Some provisions in the House Republican bonding bill:
$66.6 million for the University of Minnesota.
$103.2 million for Minnesota State Colleges and Universities.
$51.5 million for various Department of Children, Families and Learning projects.
$37.3 million for various Department of Natural Resources projects, including flood hazard grants and fisheries improvements.
$30 million for a new Bureau of Criminal Apprehension lab and renovations to the existing St. Paul building.
$20 million for Rural Finance Authority loans to farmers for mortgage assistance.
$44 million for local bridge repair and replacement.
$14.8 million for various Department of Human Services projects.
$16.7 million for various Department of Corrections projects.
$12.8 million for veterans homes.
$41.2 million for wastewater projects and other infrastructure upgrades.
$4 million for the Amateur Sports Commission for the Mighty Kicks or Mighty Ducks programs.
$150,000 for a World War II memorial in St.

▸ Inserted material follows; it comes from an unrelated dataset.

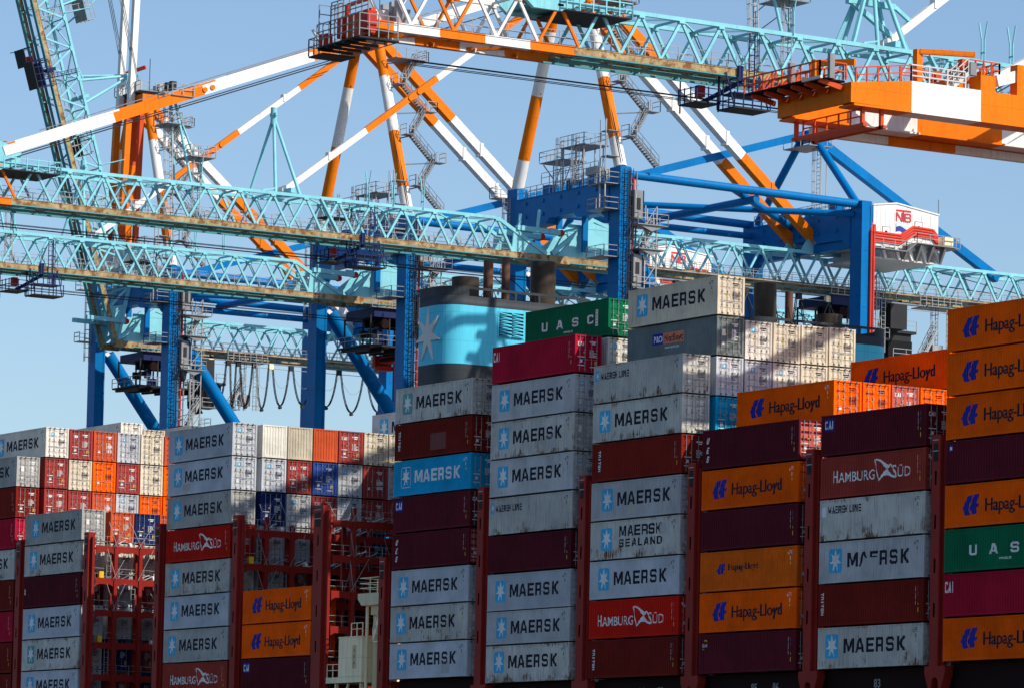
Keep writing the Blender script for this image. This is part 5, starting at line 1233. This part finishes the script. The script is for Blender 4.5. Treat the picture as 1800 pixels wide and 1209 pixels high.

Paul.
EVERY TWO YEARS lawmakers put together a capital budget for major construction projects, most of which are paid for through borrowing. In Governor Ventura's first run through the process, he has made clear from the start he wants to keep the total package within $400 million and to exclude projects that don't fill a statewide need.

House Majority Leader Tim Pawlenty says the Republicans concurred. "That reflects a new philosophy or a new governing approach to reform the bonding process in Minnesota to make sure it's not only fiscally responsible, but that the projects that the state is funding have at least regional significance and hopefully statewide significance," Pawlenty said. "We're trying to bring to a close those days where perhaps a municipal waterpark or some other projects were funded using primarily state dollars."

The Republican bill fits Ventura's spending targets, but it's not exactly a carbon copy. House Speaker Steve Sviggum says Ventura's approach was slanted towards the metropolitan area and neglected higher education needs. "We have brought projects to Crookston, to Winona, to Morris, to St. Cloud, to Mankato in this bill in higher education," he said. "In higher education and K-12 education, those two combined will represent well over half of this bonding bill."

Increasing education spending while staying within the governor's spending cap means shuffling dollars - in this case away from a new crime lab for the state Bureau of Criminal Apprehension. Ventura is seeking $58 million for that project while House Republicans allocate less than $28 million.

Finance commissioner Pam Wheelock says it's unfair to criticize Ventura for neglecting rural Minnesota while - at the same time - cutting BCA funding. "Some facilities we're really constructing to provide support for law enforcement throughout the state and for court officials as well. And that the benefit of that is statewide," she said.

But John Hofland says the GOP bill is a significant improvement over the governor's. Hofland represents the Coalition of Greater Minnesota Cities. "The clear winner and the smart move they made was to increase the investment in higher education, especially in greater Minnesota," he said. "That's really going to be greater Minnesota's key to economic development and staying strong economically."

Hofland also says he thinks the $400 million bonding limit has been set too low. He says it excludes many worthy projects throughout the state. And Senate DFLers are inclined to agree.